Parcel 2, a triangular parcel located at the intersection of Hartwick Road and Guilford Drive, consists of a five-storied multifamily building with 57 dwelling units and a four-storied townhouse building containing 8-two over two townhouse units.

Parcel 3, located on the southern leg of Rossburg Drive – which is now a dead end – consists of two four-storied buildings, one containing four two-over-two townhouse units and the other containing five two-over-two townhouse units.

According to the detailed site plan, a 66-foot wide landscaped sidewalk will connect buildings A and B featuring a “grand staircase designed into the sidewalk” providing amphitheater seating which can be used as a gathering area for students to lounge and study.

The project, tentatively named “Knox Village,” will be handled by Toll Brothers, a Pennsylvania-based company known for designing and marketing luxury homes.

College Park Economic Development Coordinator, Michael Stiefvater, said that estimated value of the project is well over $100 million. According to Stiefvater, the construction of Knox Village will be a significant investment which will also bring tax revenue to both the county and the city.

Most of the current apartments in the area do not have washing machines and lack in amenities like heating system. Such inconveniences, however, provided for the biggest students’ appeal – price.

Therefore, some students believe that the new Knox Village will make housing in the area less affordable.

“They’ll try to make it affordable but the Knox Box is extremely cheap right now. However, I think it’s going to target more affluent students. So, where the low-income students will go?” said Ben Groeger, a senior University of Maryland student, who has been living in Knox Box for the last three years.

“I think the prices will go up as there will be more amenities,” said Alex Stansbury, a sophomore student who has moved to Knox Box past semester.

Nevertheless, students do want to see changes.

Groeger said he wanted to see more responsive management in terms of fixing things that are broken. Stansbury said it would be good if there could be a grocery store.
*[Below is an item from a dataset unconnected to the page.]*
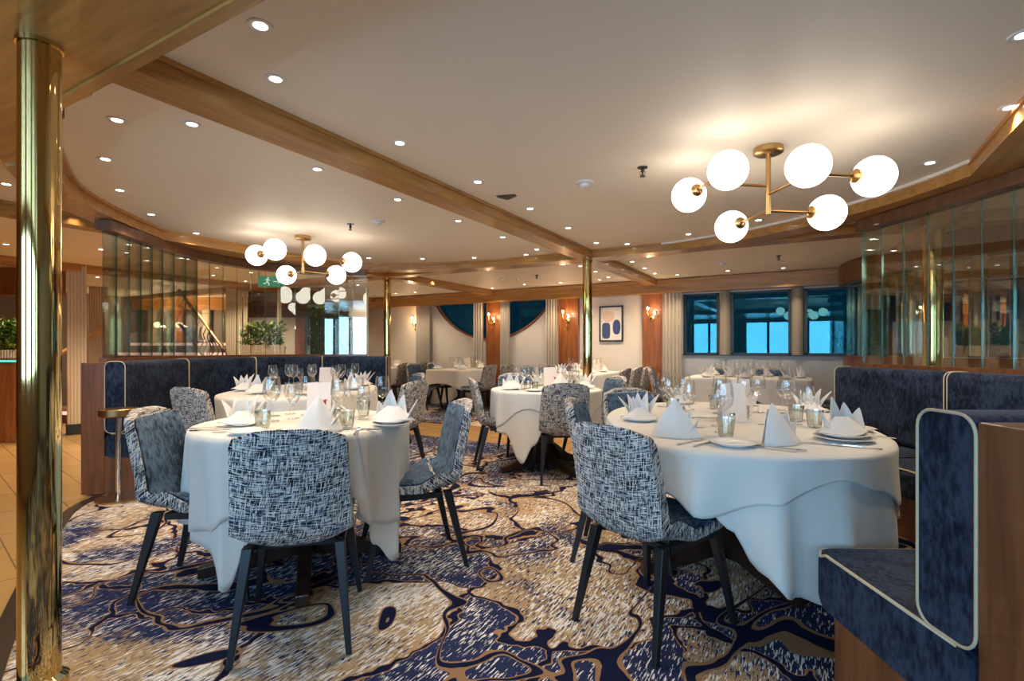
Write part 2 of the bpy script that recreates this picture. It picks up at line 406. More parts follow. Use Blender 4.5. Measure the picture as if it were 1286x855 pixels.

According to Stiefvater, it is planned to have three-four retail places for businesses but he could not say what kind of those businesses would be.

“It’s too early to name possible tenants at this stage. Perhaps, a restaurant, coffee shop, dry cleaner – something along these lines,” said Stiefvater. “As the area does not have a lot of room, it is hard to say whether big chain companies would like to become tenants.”

Matthew Popkin, UMD student majoring in Government and Politics and running for city council seat, said that Knox Village proposal has been a long time overdue.

“Current property is deteriorating. It’s not properly kept up and not very well planned.”

Popkin, who is representing College Park constituency from the 3d District, said that the city needed to encourage more of such projects.

“There’ve been a few projects concerning Route 1 development but the things went really slow compared with Hyattsville, Silver Spring, Bethesda. We need to be forward-thinking toward what College Park is going to be in a decade.”

According to the 2002 General Plan, the Knox Box property is located in the Developed Tier meaning “a network of sustainable, transit-supporting, mixed-use pedestrian-oriented, medium- to high-density neighborhoods.”

One of the major highlights facing the developer is a provision of safe bicycle and pedestrian travel as well as addressing related traffic concerns.

Knox Village will provide 314 bicycle parking lots, twice as many as a conditional requirement by city council.

With a view to improve traffic circulation, it was proposed to restore Knox Road to a two-way street. Once the project is completed, it is estimated that trip generation rate will increase five-fold in the morning and six-fold in the evening peaks.

To address security concerns – as recommended by the Prince George’s County Police Department – Knox Village will provide for emergency call boxes and cameras throughout the site that tie into the University of Maryland system.

With the construction about to start next summer, the opening deadline is set to fall 2016.